Layaknya efek domino, para FTF yang telah bergabung dengan ISIS menjadi konflik sosial bagi negara asalnya. Jika dilihat dari kacamata hukum, para FTF secara otomatis telah kehilangan kewarganegaraannya. Sebagaimana tertuang dalam huru e dan f Pasal 23 UU No. 12 Tahun 2006.
Lebih dari 600 orang FTF yang berasal dari berbagai kalangan juga menjadi masalah sosial serta berdampak terhadap situasi politik dalam negeri Indonesia, terutama sejak meningkatnya krisis politik identitas pasca Pilpres 2019. Walupun akhirnya Presiden Joko Widodo tidak menyetujui rencana pemulangan keenam ratus FTF asal Indonesia, isu tersebut terlanjur dimanfaatkan sebagai agenda politik bagi sebagian pihak. Khususnya untuk mendeskreditkan pemerintah.
Pada tingkatan masyarakat akar rumput, melemahnya ISIS sedikit banyak telah berpengaruh terhadap menurunnya semangat bagi para penganut paham radikal. Namun demikian, hal tersebut tidak serta merta meruntuhkan paham radikalisme maupun tindakan-tindakan terorisme bagi para jihadis militan. Jaringan terorisme beserta sel-sel tidurnya tidak lagi melakukan aksi propaganda secara terbuka. Mereka mulai menerapkan strategi aksi-aksi yang dilakukan secara perseorangan atau dikenal dengan istilah lone wolf.

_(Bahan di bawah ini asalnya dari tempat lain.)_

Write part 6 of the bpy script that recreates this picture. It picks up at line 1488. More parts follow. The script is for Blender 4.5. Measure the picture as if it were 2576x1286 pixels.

Dalam catatan Kapolri yang disampaikan pada saat Rapat Dengar Pendapat dengan Komisi III DPR RI pada Desember 2019, terdapat 8 aksi terorisme dengan jumlah terduga teroris yang berhasil ditangkap mencapai 275 orang. Aksi penusukan Menko Polhukam Wiranto pada 10 Oktober 2019 maupun peledakan di lingkungan Polrestabes Medan merupakan 2 kasus aksi terorisme paling menonjol selama 2019. Jumlah tersebut dinilai relatif menurun dibanding tahun 2018 dengan terduga teroris yang berhasil ditangkap mencapai 396 orang.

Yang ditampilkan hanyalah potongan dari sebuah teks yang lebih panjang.